2025 Component Abuse Challenge: The Ever-Versatile Transistor As A Temperature Sensor

One of the joys of writing up the entries for the 2025 Component Abuse Challenge has come in finding all the different alternative uses for the humble transistor. This building block of all modern electronics does a lot more than simply performing as a switch, for as [Aleksei Tertychnyi] tells us, it can also function as a temperature sensor.

How does this work? Simple enough, the base-emitter junction of a transistor can function as a diode, and like other diodes, it shows a roughly 0.2 volt per degree voltage shift with temperature (for a silicon transistor anyway). Taking a transistor and forward biasing the junction with a 33 K resistor, he can read the resulting voltage directly with an analogue to digital converter and derive a temperature reading.

The transistor features rarely as anything but a power device in the projects we bring you in 2025. Maybe you can find inspiration to experiment for yourself, and if you do, you still have a few days in which to make your own competition entry.

20 thoughts on “2025 Component Abuse Challenge: The Ever-Versatile Transistor As A Temperature Sensor

  1. 0.2 volt per degree
    You mean 2mV/K.

    Also, I would not call this abuse, this is a pretty typical use case. I have seen many devices which uses diodes or transistors as temperature sensors. I even designed one. A diode is cheaper than a thermistor.

  2. Is it really abuse when it’s industry standard practice? It’s nice to spread awareness of it, of course, but there’s many an app note about this and you can even buy ICs that automate the process if you want better accuracy and direct digital readout.

    1. Exposing a PN junction to test pins on an IC is a common way of externally measuring die temp. And if the IC doesn’t have one, and you have a spare input pin, you can measure the junction voltage across the ESD protection TVS diode.

  3. Using the -2 mV/deg C characteristic of a PN junction is really simple, but that requires calibration for each circuit to get even crude accuracy. The initial offset can be pretty bad. It’s maybe useful for a one-time lab circuit, but probably not as a real product.

    More elegant is the delta-Vbe method, which measures the collector-emitter voltage at two different collector currents, and then the difference of those voltages is precisely proportional to Kelvin temperature. You can generally get 1-2 degree accuracy without calibration.

    People have come up with a variety of circuits to do that, generally a bit complicated.

    1. A good reminder that that -2 mV/K is on top of the log response of the forward voltage wrt current.

      Note that this applies to a transistor, where the collector and base are shorted together, leaving just the base:emitter diode junction, so Vbe = Vce and “collector current” really means “base current”.

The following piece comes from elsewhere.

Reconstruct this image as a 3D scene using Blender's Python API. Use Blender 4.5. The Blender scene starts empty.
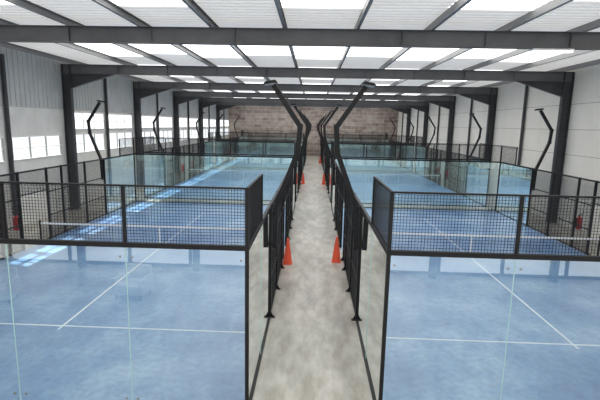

      You can do it the simple way and measure the offset to your favorite zero temperature point (“calibrate” it), and take the -2 mV/K slope (and optionally calibrate that) to estimate the temperature. Or do as Carl says and take the measurements at two different currents and get a pretty good notion of what the offset is from the measured voltage vs. log of the current ratio.

      Note you still need a calibration, to get that proportionality constant, so this doesn’t rescue you from that. It does reduce your exposure to device-to-device variability, so you might get away with doing this just once for a design rather than for each temperature sensor you install.

      You already get a long way to repeatability by using a transistor instead of a diode though: Process variability is generally tighter.

      1. By measuring at two different currents you can also eliminate the wire resistance of remote sensors. The voltage drop of wire is linear with current, not so with pn junctions.

  4. Back in the day I had a copy of The VIC-20 Interfacing Book. One of the projects was a diode-based temperature sensor. To make it easier to measure, it used about eight diodes in series.

  5. This really isn’t abuse, I’ve been using transistors Base Emitter temp coefficient for years. Using a VBE multiplier you can get what ever temp coefficient you want, then offset that voltage to gain a known voltage with a set temperature coefficient. I used these in many circuits like lead acid battery charges for ensuring the float voltage of the battery has the correct output to ensure the battery is charged correctly for its environment. This isn’t new, abuse or a breakthrough.

  6. Back in the old days, the OC71 had a glass package painted black. If you scraped the paint off you could use it as a phototransistor. Just sayin’….

  7. I have but one thing to say, 0.2 volts is not 2mV. 0.2 volts is 200mV. Unless something changed and I wasn’t told.

    1. Didn’t Tektronix do this for some of their temperature probes decades ago?
      I’m sure I remember seeing this for some TM500 digital multimeter modules, with instructions in the service manual about how to make your own.